═══ Dataset excerpt ═══

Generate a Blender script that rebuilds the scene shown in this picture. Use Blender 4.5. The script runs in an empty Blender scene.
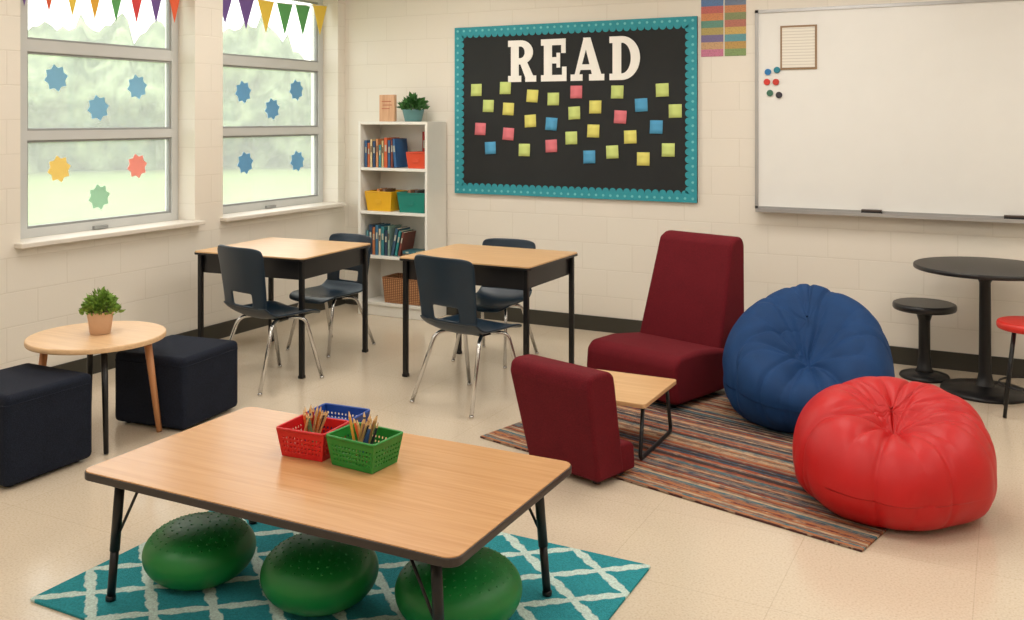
import bpy, bmesh, math, random
from mathutils import Vector, Matrix, noise
random.seed(11)
scene = bpy.context.scene
COL = scene.collection
scene.view_settings.view_transform = 'Standard'

# ------------------------------------------------------------------ helpers
def lin(c):
    out = []
    for v in c[:3]:
        v = v / 255.0
        out.append(v / 12.92 if v <= 0.04045 else ((v + 0.055) / 1.055) ** 2.4)
    return (out[0], out[1], out[2], 1.0)

def base_mat(name):
    m = bpy.data.materials.new(name)
    m.use_nodes = True
    nt = m.node_tree
    return m, nt, nt.nodes, nt.links, nt.nodes['Principled BSDF']

def mat(name, col, rough=0.5, metal=0.0, var=0.06, vscale=6.0, bump=0.0, bscale=80.0, spec=0.5, coat=0.0, sheen=0.0):
    m, nt, N, L, b = base_mat(name)
    tc = N.new('ShaderNodeTexCoord')
    nz = N.new('ShaderNodeTexNoise'); nz.inputs['Scale'].default_value = vscale; nz.inputs['Detail'].default_value = 4
    L.new(tc.outputs['Object'], nz.inputs['Vector'])
    r = N.new('ShaderNodeValToRGB')
    c = lin(col)
    r.color_ramp.elements[0].position = 0.3; r.color_ramp.elements[1].position = 0.7
    r.color_ramp.elements[0].color = tuple(max(0, x * (1 - var)) for x in c[:3]) + (1,)
    r.color_ramp.elements[1].color = tuple(min(1, x * (1 + var)) for x in c[:3]) + (1,)
    L.new(nz.outputs['Fac'], r.inputs['Fac']); L.new(r.outputs['Color'], b.inputs['Base Color'])
    b.inputs['Roughness'].default_value = rough; b.inputs['Metallic'].default_value = metal
    b.inputs['Specular IOR Level'].default_value = spec
    b.inputs['Coat Weight'].default_value = coat
    b.inputs['Sheen Weight'].default_value = sheen
    if bump > 0:
        n2 = N.new('ShaderNodeTexNoise'); n2.inputs['Scale'].default_value = bscale; n2.inputs['Detail'].default_value = 3
        L.new(tc.outputs['Object'], n2.inputs['Vector'])
        bp = N.new('ShaderNodeBump'); bp.inputs['Strength'].default_value = bump; bp.inputs['Distance'].default_value = 0.004
        L.new(n2.outputs['Fac'], bp.inputs['Height']); L.new(bp.outputs['Normal'], b.inputs['Normal'])
    return m

def wood(name, c1, c2, rough=0.35, sc=(1.5, 28, 28), coat=0.0):
    m, nt, N, L, b = base_mat(name)
    tc = N.new('ShaderNodeTexCoord'); mp = N.new('ShaderNodeMapping')
    mp.inputs['Scale'].default_value = sc
    L.new(tc.outputs['Object'], mp.inputs['Vector'])
    nz = N.new('ShaderNodeTexNoise'); nz.inputs['Scale'].default_value = 2.0; nz.inputs['Detail'].default_value = 8; nz.inputs['Distortion'].default_value = 0.6
    L.new(mp.outputs['Vector'], nz.inputs['Vector'])
    r = N.new('ShaderNodeValToRGB')
    r.color_ramp.elements[0].position = 0.3; r.color_ramp.elements[1].position = 0.7
    r.color_ramp.elements[0].color = lin(c1); r.color_ramp.elements[1].color = lin(c2)
    L.new(nz.outputs['Fac'], r.inputs['Fac']); L.new(r.outputs['Color'], b.inputs['Base Color'])
    b.inputs['Roughness'].default_value = rough
    b.inputs['Coat Weight'].default_value = coat
    return m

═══

__The task__.
Only the lines from the start of the material through the line containing "scene.view_settings.view_transform = 'Standard'" should be transcribed. Pictures stay out.

__Full output__.
Generate a Blender script that rebuilds the scene shown in this picture. Use Blender 4.5. The script runs in an empty Blender scene.
import bpy, bmesh, math, random
from mathutils import Vector, Matrix, noise
random.seed(11)
scene = bpy.context.scene
COL = scene.collection
scene.view_settings.view_transform = 'Standard'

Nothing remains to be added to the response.